Requirement: Copy the data exactly; pictures stay out of the copy.
--- Information provided ---
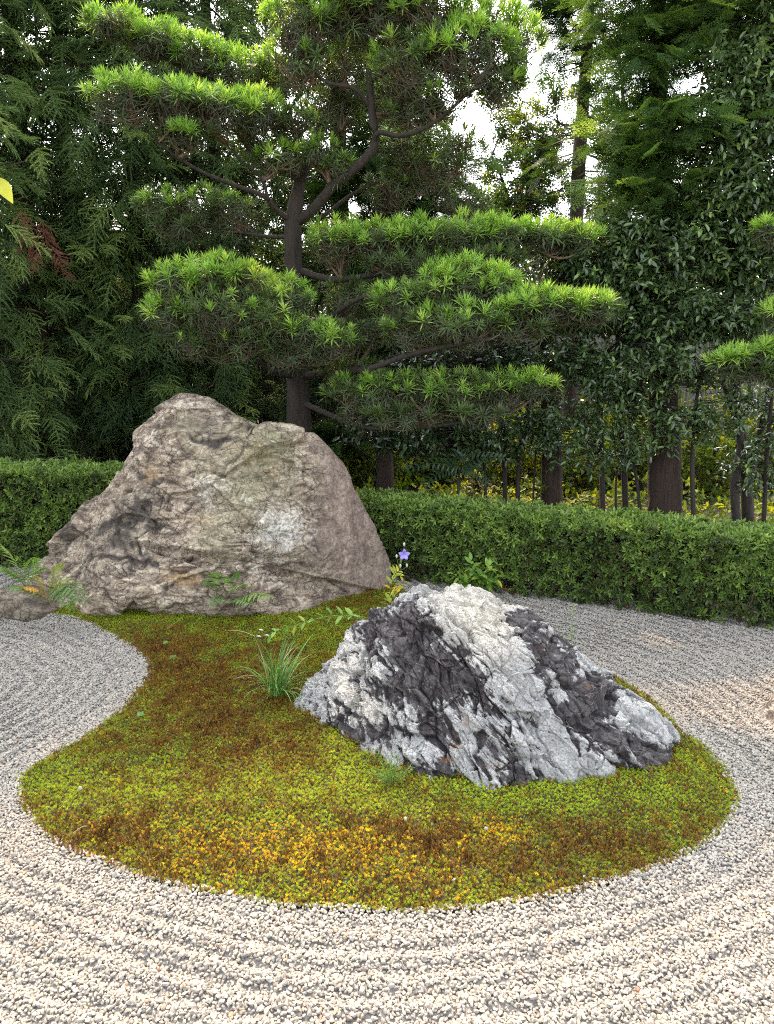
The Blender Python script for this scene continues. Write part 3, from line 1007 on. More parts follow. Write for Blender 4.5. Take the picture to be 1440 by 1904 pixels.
dark_blob = blobs(px, py, [(700, 1160, 46, 36, .9), (770, 1150, 50, 30, .5), (790, 1205, 66, 48, .8), (740, 1180, 40, 36, .4), (860, 1260, 70, 26, .85), (820, 1290, 40, 60, .55), (900, 1290, 36, 30, .6), (1000, 1180, 36, 36, 1.0), (1035, 1232, 50, 28, 1.1),
                           (960, 1140, 40, 14, .7), (1100, 1265, 50, 14, .8), (1110, 1330, 60, 34, 1.0), (1180, 1390, 80, 34, 1.2), (1080, 1300, 40, 30, .6), (1240, 1430, 40, 30, 1.1), (850, 1440, 60, 34, .6), (640, 1345, 40, 26, .5), (620, 1390, 40, 30, .45),
                           (930, 1370, 50, 24, .5), (700, 1270, 50, 16, .4), (950, 1440, 50, 16, .4), (760, 1255, 40, 60, .2)])
mott = fbm(q * np.array((0.7, 1, 1.4)), 8.0, 5, 8, 0.7)
field = 0.85 * white_blob - 0.72 * dark_blob + 0.25 * (cid - 0.5) + 0.50 * (gid - 0.5) + 0.30 * bed + 1.75 * mott + 0.5 * fbm(q, 30.0, 3, 808) + 0.16
vein = np.exp(-(np.abs(noise(q, 6.5, 300)) / 0.04) ** 2) * sstep(-0.2, 0.15, noise(L, 9, 310)) + 0.7 * np.exp(-(np.abs(noise(q * np.array((2.4, 1, 0.6)), 5.0, 340)) / 0.035) ** 2) * sstep(-0.1, 0.2, noise(L, 8, 350))
field = field - 0.15 * sstep(0.10, 0.0, edge1) - 0.12 * sstep(0.12, 0.0, edge2) - 0.1 * sstep(0.12, 0, edge3) - 0.35 * vein - 0.7 * groove
white = 0.17 + 0.58 * sstep(-0.25, 0.38, field)
fine = fbm(q, 30, 4, 60, 0.65)
disp = (0.035 * bed + 0.034 * fc1 + 0.020 * fc2 + 0.009 * fc3 - 0.006 * sstep(0.07, 0.0, edge1)
        - 0.003 * sstep(0.08, 0.0, edge2) - 0.022 * groove + 0.020 * np.abs(mott) + 0.012 * mott + 0.008 * white + 0.008 * fine - 0.010 * np.clip(vein, 0, 1) + 0.03 * fbm(L, 3.0, 2, 70))
disp = disp - disp.mean() - 0.020
deep = np.exp(-(np.abs((px - 735) * 0.5 - (py - 1170) * 0.42 + 8 * noise(L, 8)) / 9) ** 2) * sstep(1130, 1160, py) * sstep(1300, 1240, py)
disp -= 0.03 * deep
rk.L = L + N * disp[:, None]
rust = blobs(px, py, [(820, 1250, 30, 22, .5), (865, 1340, 14, 20, .6), (845, 1385, 20, 14, .7), (830, 1410, 24, 12, .7), (950, 1295, 10, 10, .6), (930, 1425, 40, 14, .6), (1070, 1380, 10, 12, .5), (1010, 1205, 14, 8, .6), (1100, 1270, 14, 6, .6), (1225, 1385, 30, 20, .25)]) + 0.3 * fbm(L, 14, 3, 700)
warmw = blobs(px, py, [(880, 1120, 90, 60, .8), (920, 1180, 60, 60, .5), (680, 1320, 40, 30, .6), (650, 1250, 50, 50, .3)])
m, nt, b = new_mat('black and white veined boulder')
g_ = N_(nt, 'ShaderNodeNewGeometry'); pos = g_.outputs['Position']
n1 = nz(nt, 26, 8, 0.75, 0.5, pos); n2 = nz(nt, 110, 5, 0.75, 0.2, pos); n3 = nz(nt, 8, 5, 0.6, 0.3, pos)
wh = mix(nt, attr(nt, 'warmw'), ramp(nt, n3, [(0.3, (0.25, 0.25, 0.245)), (0.7, (0.41, 0.405, 0.385))]), (0.50, 0.46, 0.38))
wh = mix(nt, 0.9, wh, ramp(nt, n2, [(0.34, 0.45), (0.5, 0.95), (0.7, 1.2)]), 'MULTIPLY')
dk = ramp(nt, n1, [(0.34, (0.016, 0.014, 0.015)), (0.5, (0.055, 0.048, 0.048)), (0.68, (0.13, 0.115, 0.11))])
x = math_(nt, 'ADD', attr(nt, 'white'), math_(nt, 'MULTIPLY', math_(nt, 'SUBTRACT', n1, 0.5), 1.3))
x = math_(nt, 'ADD', x, math_(nt, 'MULTIPLY', math_(nt, 'SUBTRACT', n2, 0.5), 0.7))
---
Output:
The Blender Python script for this scene continues. Write part 3, from line 1007 on. More parts follow. Write for Blender 4.5. Take the picture to be 1440 by 1904 pixels.
dark_blob = blobs(px, py, [(700, 1160, 46, 36, .9), (770, 1150, 50, 30, .5), (790, 1205, 66, 48, .8), (740, 1180, 40, 36, .4), (860, 1260, 70, 26, .85), (820, 1290, 40, 60, .55), (900, 1290, 36, 30, .6), (1000, 1180, 36, 36, 1.0), (1035, 1232, 50, 28, 1.1),
                           (960, 1140, 40, 14, .7), (1100, 1265, 50, 14, .8), (1110, 1330, 60, 34, 1.0), (1180, 1390, 80, 34, 1.2), (1080, 1300, 40, 30, .6), (1240, 1430, 40, 30, 1.1), (850, 1440, 60, 34, .6), (640, 1345, 40, 26, .5), (620, 1390, 40, 30, .45),
                           (930, 1370, 50, 24, .5), (700, 1270, 50, 16, .4), (950, 1440, 50, 16, .4), (760, 1255, 40, 60, .2)])
mott = fbm(q * np.array((0.7, 1, 1.4)), 8.0, 5, 8, 0.7)
field = 0.85 * white_blob - 0.72 * dark_blob + 0.25 * (cid - 0.5) + 0.50 * (gid - 0.5) + 0.30 * bed + 1.75 * mott + 0.5 * fbm(q, 30.0, 3, 808) + 0.16
vein = np.exp(-(np.abs(noise(q, 6.5, 300)) / 0.04) ** 2) * sstep(-0.2, 0.15, noise(L, 9, 310)) + 0.7 * np.exp(-(np.abs(noise(q * np.array((2.4, 1, 0.6)), 5.0, 340)) / 0.035) ** 2) * sstep(-0.1, 0.2, noise(L, 8, 350))
field = field - 0.15 * sstep(0.10, 0.0, edge1) - 0.12 * sstep(0.12, 0.0, edge2) - 0.1 * sstep(0.12, 0, edge3) - 0.35 * vein - 0.7 * groove
white = 0.17 + 0.58 * sstep(-0.25, 0.38, field)
fine = fbm(q, 30, 4, 60, 0.65)
disp = (0.035 * bed + 0.034 * fc1 + 0.020 * fc2 + 0.009 * fc3 - 0.006 * sstep(0.07, 0.0, edge1)
        - 0.003 * sstep(0.08, 0.0, edge2) - 0.022 * groove + 0.020 * np.abs(mott) + 0.012 * mott + 0.008 * white + 0.008 * fine - 0.010 * np.clip(vein, 0, 1) + 0.03 * fbm(L, 3.0, 2, 70))
disp = disp - disp.mean() - 0.020
deep = np.exp(-(np.abs((px - 735) * 0.5 - (py - 1170) * 0.42 + 8 * noise(L, 8)) / 9) ** 2) * sstep(1130, 1160, py) * sstep(1300, 1240, py)
disp -= 0.03 * deep
rk.L = L + N * disp[:, None]
rust = blobs(px, py, [(820, 1250, 30, 22, .5), (865, 1340, 14, 20, .6), (845, 1385, 20, 14, .7), (830, 1410, 24, 12, .7), (950, 1295, 10, 10, .6), (930, 1425, 40, 14, .6), (1070, 1380, 10, 12, .5), (1010, 1205, 14, 8, .6), (1100, 1270, 14, 6, .6), (1225, 1385, 30, 20, .25)]) + 0.3 * fbm(L, 14, 3, 700)
warmw = blobs(px, py, [(880, 1120, 90, 60, .8), (920, 1180, 60, 60, .5), (680, 1320, 40, 30, .6), (650, 1250, 50, 50, .3)])
m, nt, b = new_mat('black and white veined boulder')
g_ = N_(nt, 'ShaderNodeNewGeometry'); pos = g_.outputs['Position']
n1 = nz(nt, 26, 8, 0.75, 0.5, pos); n2 = nz(nt, 110, 5, 0.75, 0.2, pos); n3 = nz(nt, 8, 5, 0.6, 0.3, pos)
wh = mix(nt, attr(nt, 'warmw'), ramp(nt, n3, [(0.3, (0.25, 0.25, 0.245)), (0.7, (0.41, 0.405, 0.385))]), (0.50, 0.46, 0.38))
wh = mix(nt, 0.9, wh, ramp(nt, n2, [(0.34, 0.45), (0.5, 0.95), (0.7, 1.2)]), 'MULTIPLY')
dk = ramp(nt, n1, [(0.34, (0.016, 0.014, 0.015)), (0.5, (0.055, 0.048, 0.048)), (0.68, (0.13, 0.115, 0.11))])
x = math_(nt, 'ADD', attr(nt, 'white'), math_(nt, 'MULTIPLY', math_(nt, 'SUBTRACT', n1, 0.5), 1.3))
x = math_(nt, 'ADD', x, math_(nt, 'MULTIPLY', math_(nt, 'SUBTRACT', n2, 0.5), 0.7))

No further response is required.